O dono de uma empreiteira deve valer o mesmo que o operário que dá expediente em seu canteiro de obra.
Como já foi observado tantas vezes, permitir que uma empresa dê dinheiro de seus cofres para um determinado candidato, em prejuízo de outro, é lhe dar um tratamento de uma coisa que ela não é. Falando ontologicamente, como querem os filósofos, não custa lembrar que são os seres humanos – executivos, gerentes, funcionários -- que fazem escolhas políticas. As empresas, como se sabe, são seres sem vida própria e sem consciência. Por isso podem ser vendidas, compradas, fundidas e até fechadas. Mas não podem ir até as urnas e fazer sua opção. Não são entes donos de vontade, como recordou, em artigo recente, David Cay Johnson, num artigo dedicado a empresas norte-americanas de saúde que alegam possuir convicções religiosas para recusar métodos anticoncepcionais a seus funcionários e associados.
Este é o princípio da coisa: pelo menos durante um dia, de quatro em quatro anos, todos os brasileiros devem ser iguais em seus direitos e deveres. Pelo menos num dia – num dos países mais desiguais do mundo.
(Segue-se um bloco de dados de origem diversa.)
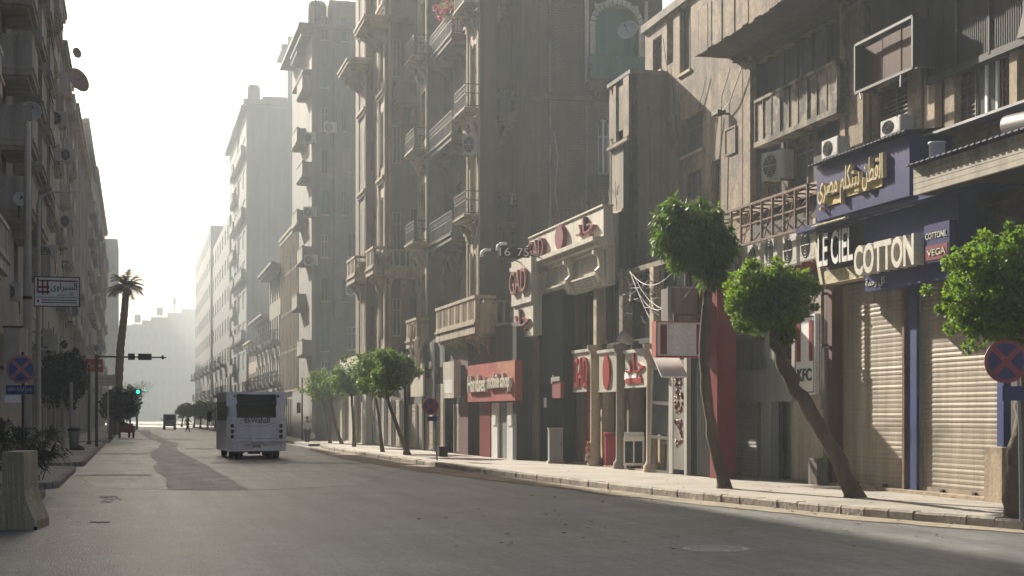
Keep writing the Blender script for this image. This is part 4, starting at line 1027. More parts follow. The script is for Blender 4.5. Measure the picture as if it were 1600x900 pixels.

A proibição de contribuições de empresas privadas vigora em boa parte dos países de democracia consolidada. Em alguns, vigora o financiamento público exclusivo. Em outros, a contribuição de pessoas físicas é autorizada, mas dentro de limites bem definidos e estreitos, compatíveis com aquilo que se pode chamar de “contribuição individual”.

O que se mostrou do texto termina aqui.